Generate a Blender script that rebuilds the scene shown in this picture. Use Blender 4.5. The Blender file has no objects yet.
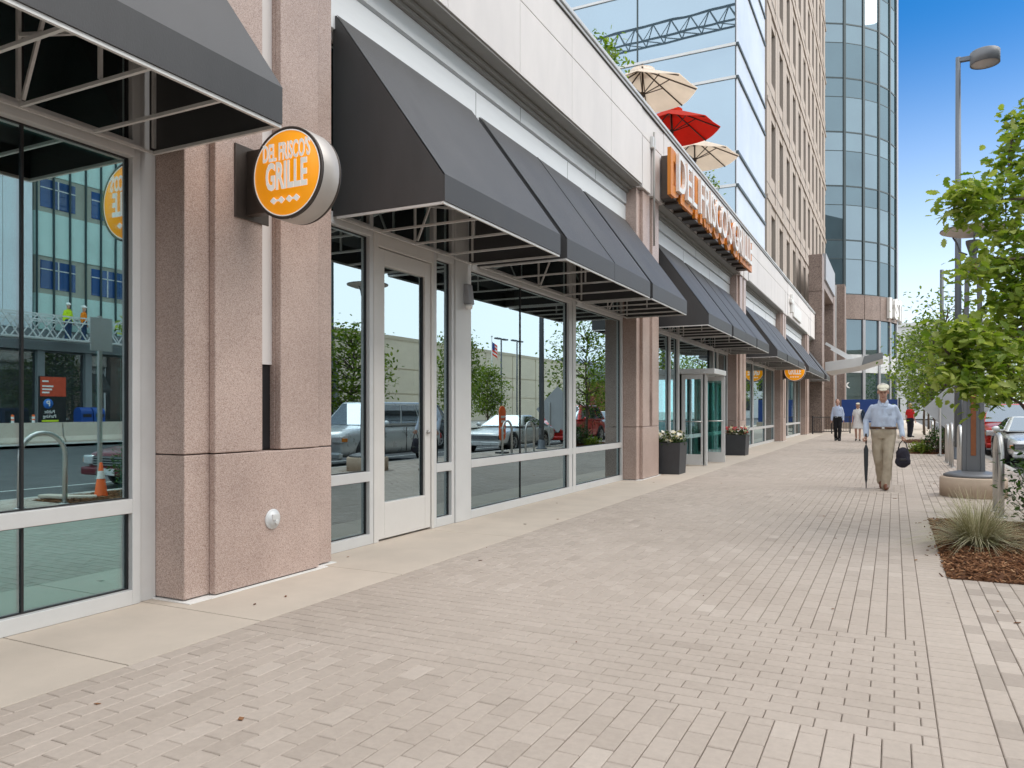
import bpy, bmesh, math, random
import numpy as np
from mathutils import Vector, Matrix, noise as mnoise
PI = math.pi
R = math.radians
scene = bpy.context.scene
COL = scene.collection
rnd = random.Random(7)

# ------------------------------------------------------------------ helpers
def tag(o, label=None, cat=None, group=None, kind=None):
    if label: o['label'] = label
    if cat: o['category'] = cat
    if group: o['group'] = group
    if kind: o['kind'] = kind
    return o

def empty(name, label, cat, loc=(0, 0, 0), rz=0, group=None):
    o = bpy.data.objects.new(name, None)
    COL.objects.link(o)
    o.location = loc
    o.rotation_euler = (0, 0, rz)
    o.empty_display_size = .2
    return tag(o, label, cat, group)

def dup(root, loc=None, rz=None, label=None):
    m = {}
    r = root.copy(); COL.objects.link(r)
    if loc is not None: r.location = loc
    if rz is not None: r.rotation_euler = (0, 0, rz)
    if label: r['label'] = label
    for ch in list(root.children):
        c = ch.copy(); COL.objects.link(c); c.parent = r
        for g in list(ch.children):
            d = g.copy(); COL.objects.link(d); d.parent = c
    return r

def woff(p):
    v = Vector((0, 0, 0))
    while p is not None:
        v += Vector(p.location); p = p.parent
    return v

class MB:
    """collects shapes for one mesh object"""
    def __init__(s):
        s.v = []; s.f = []; s.mi = []; s.sm = []; s.col = []
        s.m = 0; s.smooth = False; s.c = 0.5
    def add(s, vs, fs, smooth=None):
        n = len(s.v)
        s.v.extend([tuple(p) for p in vs])
        sm = s.smooth if smooth is None else smooth
        for f in fs:
            s.f.append(tuple(i + n for i in f)); s.mi.append(s.m); s.sm.append(sm); s.col.append(s.c)
        return s
    def box(s, x0, x1, y0, y1, z0, z1):
        if x0 > x1: x0, x1 = x1, x0
        if y0 > y1: y0, y1 = y1, y0
        if z0 > z1: z0, z1 = z1, z0
        vs = [(x0, y0, z0), (x1, y0, z0), (x1, y1, z0), (x0, y1, z0), (x0, y0, z1), (x1, y0, z1), (x1, y1, z1), (x0, y1, z1)]
        return s.add(vs, [(3, 2, 1, 0), (4, 5, 6, 7), (0, 1, 5, 4), (1, 2, 6, 5), (2, 3, 7, 6), (3, 0, 4, 7)], False)
    def bar(s, p0, p1, w, h=None, up=(0, 0, 1)):
        """rectangular bar between two points"""
        h = w if h is None else h
        p0 = Vector(p0); p1 = Vector(p1); d = (p1 - p0).normalized(); u = Vector(up)
        if abs(d.dot(u)) > .98: u = Vector((1, 0, 0))
        a = d.cross(u).normalized(); b = a.cross(d).normalized()
        vs = []
        for p in (p0, p1):
            for sa, sb in ((-1, -1), (1, -1), (1, 1), (-1, 1)):
                vs.append(p + a * sa * w / 2 + b * sb * h / 2)
        return s.add(vs, [(3, 2, 1, 0), (4, 5, 6, 7), (0, 1, 5, 4), (1, 2, 6, 5), (2, 3, 7, 6), (3, 0, 4, 7)], False)
    def tube(s, pts, r, n=10, caps=True):
        """round tube along a path, radius number or list"""
        pts = [Vector(p) for p in pts]
        rs = r if isinstance(r, (list, tuple)) else [r] * len(pts)
        vs = []; fs = []
        prev = None
        for i, p in enumerate(pts):
            d = (pts[min(i + 1, len(pts) - 1)] - pts[max(i - 1, 0)]).normalized()
            if prev is None:
                u = Vector((0, 0, 1)) if abs(d.z) < .9 else Vector((1, 0, 0))
                a = d.cross(u).normalized()
            else:
                a = (prev - d * prev.dot(d)).normalized()
            prev = a
            b = d.cross(a)
            for k in range(n):
                t = 2 * PI * k / n
                vs.append(p + (a * math.cos(t) + b * math.sin(t)) * rs[i])
        for i in range(len(pts) - 1):
            for k in range(n):
                k2 = (k + 1) % n
                fs.append((i * n + k, i * n + k2, (i + 1) * n + k2, (i + 1) * n + k))
        s.add(vs, fs, True)
        if caps:
            base = len(s.v) - len(vs)
            for i, rev in ((0, True), (len(pts) - 1, False)):
                idx = [base + i * n + k for k in range(n)]
                if rev: idx.reverse()
                s.f.append(tuple(idx)); s.mi.append(s.m); s.sm.append(False); s.col.append(s.c)
        return s
    def lathe(s, prof, c=(0, 0, 0), n=32, ax=(0, 0, 1), smooth=True):
        """profile [(r, h)] around an axis through c"""
        ax = Vector(ax).normalized(); c = Vector(c)
        u = Vector((1, 0, 0)) if abs(ax.x) < .9 else Vector((0, 1, 0))
        a = ax.cross(u).normalized(); b = ax.cross(a)
        vs = []; fs = []
        for (r, h) in prof:
            for k in range(n):
                t = 2 * PI * k / n
                vs.append(c + ax * h + (a * math.cos(t) + b * math.sin(t)) * r)
        for i in range(len(prof) - 1):
            for k in range(n):
                k2 = (k + 1) % n
                fs.append((i * n + k, i * n + k2, (i + 1) * n + k2, (i + 1) * n + k))
        return s.add(vs, fs, smooth)
    def prism(s, poly, vec):
        """closed polygon (3-D points) pushed along vec"""
        poly = [Vector(p) for p in poly]; vec = Vector(vec); n = len(poly)
        vs = poly + [p + vec for p in poly]
        fs = [tuple(range(n - 1, -1, -1)), tuple(range(n, 2 * n))]
        fs += [(i, (i + 1) % n, n + (i + 1) % n, n + i) for i in range(n)]
        return s.add(vs, fs, False)
    def quad(s, a, b, c, d):
        return s.add([a, b, c, d], [(0, 1, 2, 3)], False)
    def ell(s, c, r, n=16, m=10, M=None):
        vs = []; fs = []
        for j in range(m + 1):
            t = PI * j / m
            for k in range(n):
                p = 2 * PI * k / n
                q = Vector((r[0] * math.sin(t) * math.cos(p), r[1] * math.sin(t) * math.sin(p), r[2] * math.cos(t)))
                if M is not None: q = M @ q
                vs.append(Vector(c) + q)
        for j in range(m):
            for k in range(n):
                k2 = (k + 1) % n
                fs.append((j * n + k, (j + 1) * n + k, (j + 1) * n + k2, j * n + k2))
        return s.add(vs, fs, True)
    def loft(s, rings, closed=True, caps=True, smooth=True):
        n = len(rings[0]); vs = [p for r in rings for p in r]; fs = []
        for i in range(len(rings) - 1):
            for k in range(n if closed else n - 1):
                k2 = (k + 1) % n
                fs.append((i * n + k, i * n + k2, (i + 1) * n + k2, (i + 1) * n + k))
        if caps:
            fs.append(tuple(range(n - 1, -1, -1)))
            fs.append(tuple((len(rings) - 1) * n + k for k in range(n)))
        return s.add(vs, fs, smooth)
    def text(s, txt, o, ux, uy, size, depth, bold=0., xs=1., align='CENTER', font_spacing=1.):
        cu = bpy.data.curves.new('lettering', 'FONT')
        cu.body = txt; cu.size = 1; cu.align_x = align; cu.align_y = 'CENTER'
        cu.offset = bold; cu.extrude = 0; cu.resolution_u = 3; cu.space_character = font_spacing
        ob = bpy.data.objects.new('lettering', cu); COL.objects.link(ob)
        bpy.context.view_layer.update()
        dg = bpy.context.evaluated_depsgraph_get()
        me = bpy.data.meshes.new_from_object(ob.evaluated_get(dg))
        bm = bmesh.new(); bm.from_mesh(me)
        if depth:
            g = bmesh.ops.extrude_face_region(bm, geom=bm.faces[:])
            bmesh.ops.translate(bm, vec=(0, 0, depth / size), verts=[v for v in g['geom'] if isinstance(v, bmesh.types.BMVert)])
        bm.verts.index_update()
        o = Vector(o); ux = Vector(ux).normalized(); uy = Vector(uy).normalized(); un = ux.cross(uy)
        s.add([o + ux * v.co.x * size * xs + uy * v.co.y * size + un * v.co.z * size for v in bm.verts],
              [tuple(v.index for v in f.verts) for f in bm.faces], False)
        bm.free(); bpy.data.objects.remove(ob); bpy.data.meshes.remove(me); bpy.data.curves.remove(cu)
        return s
    def build(s, name, mats, parent=None, bevel=0, attr=False, recalc=True, segs=2):
        if not isinstance(mats, (list, tuple)): mats = [mats]
        off = woff(parent)
        me = bpy.data.meshes.new(name)
        me.from_pydata([(p[0] - off.x, p[1] - off.y, p[2] - off.z) for p in s.v], [], s.f)
        for m in mats: me.materials.append(m)
        me.polygons.foreach_set('material_index', s.mi)
        me.polygons.foreach_set('use_smooth', s.sm)
        if attr:
            a = me.attributes.new('tone', 'FLOAT', 'FACE')
            a.data.foreach_set('value', s.col)
        if recalc:
            bm = bmesh.new(); bm.from_mesh(me)
            bmesh.ops.recalc_face_normals(bm, faces=bm.faces[:])
            bm.to_mesh(me); bm.free()
        me.update()
        o = bpy.data.objects.new(name, me)
        COL.objects.link(o)
        if parent is not None: o.parent = parent
        if bevel:
            b = o.modifiers.new('soft_edge', 'BEVEL'); b.width = bevel; b.segments = segs
            b.limit_method = 'ANGLE'; b.angle_limit = R(40); b.harden_normals = False
        return o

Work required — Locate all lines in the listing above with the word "scene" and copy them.

Complete answer —
Generate a Blender script that rebuilds the scene shown in this picture. Use Blender 4.5. The Blender file has no objects yet.
scene = bpy.context.scene
COL = scene.collection